Anonymous #1 said… [May 26, 2008 8:29 PM]Huh?
Anyone writing any poetry here?
I thought not.
Anonymous #2 said... [May 26, 2008 8:52 PM]If you were a poet looking for life insurance and you decided to go for a policy that had been written by a poet, do you think you could have spotted Wallace Stevens at Hartford?
Anonymous #3 said... [May 27, 2008 12:58 PM]"Anyone writing any poetry here?
I thought not."
This sums up the stupidity of a certain kind of 'poet' offended by any machinations in the poetry world which don't boil down to 'writing poetry,' as if everything is OK as long there are great assembly lines 'writing poetry.'
According to this silliness, 'writing poetry,' is the only criterion necessary.
Thinking what it means to 'write poetry' in a wider context is a waste of time. We should just be 'writing poetry.'
There is indeed truth to the remark: "I thought not."
This opinion contains no thought.
Christopher Woodman said... [May 27, 2008 11:59 PM--This is an edited version]It's like all attacks on orthodoxy. If a criticism contradicts a tenet of faith it's an invalid criticism.
If the tenet of faith is that guns make you free, then guns are a non-negotiable matter. If it's a tenet of faith that sex is bad then sex-education is a non-negotiable matter. If it's a tenet of faith that men have a much higher sex drive than women, as it is in a great many cultures in the world today, including where I live, and that true men are truly driven by sex, then you get boys taken by their fathers to brothels at 14 while the mothers wait at home with the daughters until they can be married off as pure virgins--and the crowning irony of that absurd tenet of faith is that in addition to brothels on every street corner you get men who are butterflies and women who run the whole show!

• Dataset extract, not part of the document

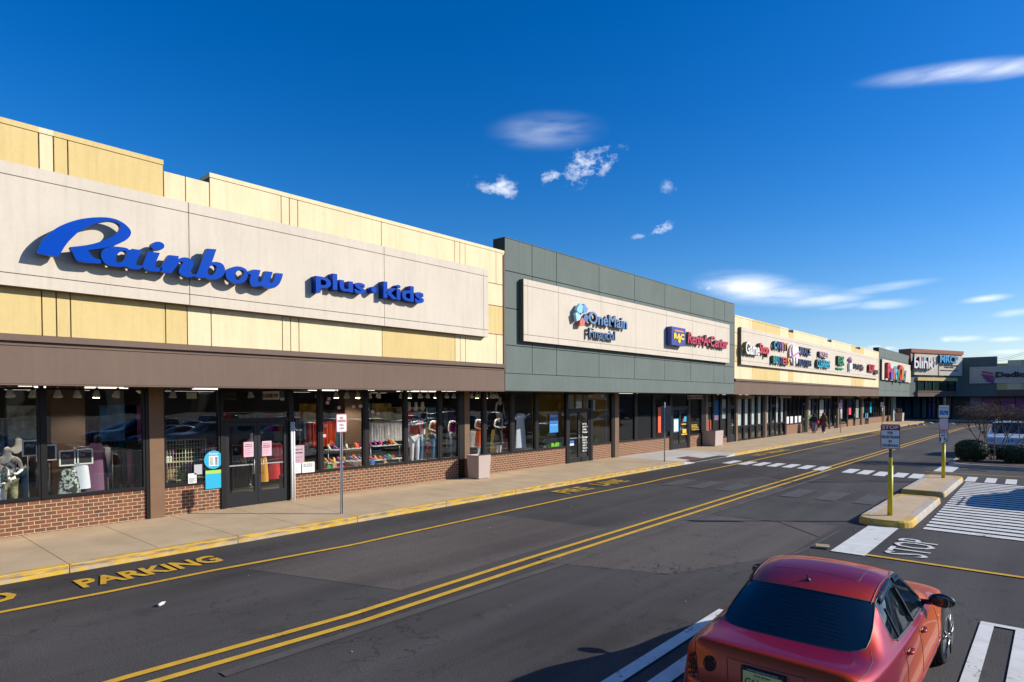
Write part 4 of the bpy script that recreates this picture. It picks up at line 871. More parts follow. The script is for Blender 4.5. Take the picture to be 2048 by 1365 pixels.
bm = B(); p = onx(1152.5, 817, X); text_into(bm, '330', (X, p.y, p.z), (0,1,0), ZV, .42, .3, .004, .01); tag(obj('house_number', bm, SWHITE), 'white number 330 over the loan office door', 'number')
p = paper(1316, 815, 866, 5.5, ORP, 'tall red orange vertical banner in the rental shop window', X=XW+.02)
paper(1347, 838, 865, 10, CYPAP, 'cyan edged notice on the left leaf of the rental shop door'); paper(1348, 840, 863, 8, PAP, 'white notice with coloured print inside the cyan border', rows=5, lm=BLP, X=XW+.037)
paper(1368, 833.5, 844, 4.5, CYPAP, 'small cyan notice on the rental shop door'); paper(1365, 838, 845, 2.6, RED, 'small red notice on the rental shop door')
for (x, y, w, l) in ((1363,848,9,'top'),(1365,859,7.5,'middle'),(1362.5,868.5,11.5,'bottom')): paper(x, y, y+(2 if l != 'middle' else 8), w, YEP, 'yellow %s sticker on the right leaf of the rental shop door' % l)
bm = B(); pa = onx(1383, 850, X)
for i, s in enumerate(['Furniture','Electronics','Computers','Appliances']): text_into(bm, s, (X, pa.y, pa.z-.05-.1*i), (0,1,0), ZV, .75+.1*i, .075, .003, .03)
tag(obj('window_lettering', bm, YEP), 'yellow lines of vinyl lettering in the rental shop side window', 'lettering')
paper(1427.5, 800, 832, 12, BLP, 'tall blue poster of a player behind the game trade windows', X=XW-.07); paper(1427.5, 832, 841, 12, mat('photo_strip', (.25,.3,.6), .4, (.5,.1,.2), 9, contrast=3), 'pink and blue lower strip of the tall blue poster', X=XW-.07)
paper(1414.5, 800, 843, 10, mat('black_poster', (.015,.02,.03), .3), 'black poster with white heading behind the first narrow window', ['Tech','Infinity'], SWHITE, X=XW-.07)
for k, x in enumerate((1414.2, 1420.5)): paper(x, 841, 861, 3, ORP, ('left','right')[k]+' red vertical strip by the white planter', X=XW-.05)
paper(1444, 799, 838, 8.5, mat('pale_poster', (.50,.55,.55), .5), 'pale hanging banner behind the narrow window next to the corner door', X=XW-.07); paper(1446, 816, 825, 5, BLP, 'dark blue square printed on the pale banner', X=XW-.06)
# pale boards behind the game shop windows
BD = mat('pale_window_board', (.74,.79,.75), .7)
n = 0
for a, b in ((1474.5,1486),(1488.5,1499),(1502,1512),(1515,1524.5),(1532.5,1539.5),(1551.5,1559),(1561.5,1568.5)):
    bm = B(); y0, y1 = fy(a), fy(b); box(bm, XW-.14, XW-.1, y0+.05, y1-.05, 1.2, 3.25); n += 1
    tag(obj('window_board', bm, BD), 'pale grey board filling the upper part of a tall narrow shop window', 'board', 'pale boards behind the tall narrow windows')
for k, (a, b) in enumerate(((1572.5,1579),(1580,1587),(1589,1595.5),(1596.5,1602.5))):
    paper(a, 834 - k*.5, 848.5-k*1.1, b-a, PAP, ('first','second','third','fourth')[k]+' white notice board in the row above the brick right of the game shop', rows=5, lm=NB, X=XW-.03)
for a, w, m_, l in ((1617,5.5,BD,'pale board left of the walkers'),(1639,9,BD,'pale board behind the walker in brown'),(1679.5,5,BD,'pale board right of the bronze pillar'),(1711,3.8,BD,'left pale board near the red poster'),(1715,3.6,BD,'right pale board near the red poster')):
    paper(a, 800, 838, w, m_, l+' in the far shop window', X=XW-.08, name='window_board', cat='board')
paper(1697.5, 815, 830, 4.5, mat('hot_red_poster', (.75,.06,.12), .5), 'bright red poster in the far window'); paper(1725.5, 806, 827, 2.2, CYPAP, 'cyan strip beside the far pillar'); paper(1740, 804, 826, 3.4, CYPAP, 'tall cyan strip in the far window')
paper(1730.5, 827, 838, 2, BLP, 'blue left door sticker'); paper(1733.7, 827, 837, 2.2, CYPAP, 'cyan right door sticker')
paper(1616.5, 831, 836, 7, mat('green_strip', (.02,.22,.06), .5), 'green strip across the window left of the walkers')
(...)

The tenet of faith in American poetry is that the true poet is the product of not just higher but higher and higher and even higher "assembly lines," and that the more a poet pays for it the more right he or she has to be truly successful in it.
Anyone who suggests that the poets, critics, editors or publishers who are running this extravagant industry are self-interested, or even, God-forbid, in it for profit or life insurance, is considered not a real poet. Indeed, I myself am mocked as a jealous loser and amateur all the time, and every word I speak is dismissed as “the product of a willful misunderstanding of the process of editing and publishing poetry!”
And you know who said that? A famous contemporary poetry “critic.”
And you know where? In Poets & Writers Magazine, the bastion of our contemporary faith in exactly what sort of training you need to become a poet in America today, plus the retreats, conferences, camps, travel groups, summers abroad in castles and wine tastings and weekends you have to attend, and what they cost.
But you say you think the son should at least wash the dishes before he goes out to the brothel at 14 with his father?
Just ask the mother for an answer to even that question. "You must be joking," she’ll reply. "Any true mother would keep her daughter carefully cleaning as well as clean at home so she can attract a true man for a husband!"
So that's a monstrous problem, both for their sex and our poetry.
Yes indeed, tenets of faith always polarize, always lead to intolerance, always lead to abuse.
There's nothing wrong with virginity per se, of course there isn't, any more than there's anything wrong with sex--but oh the heart-ache when too much stock is placed in either!
There's nothing wrong with training poets either, even in castles, it's just when you make a religion out of it, install priests at all the altars, and charge an entrance fee not only to get into church but heaven!
And, of course, excommunicate those who say it ain't necessarily so!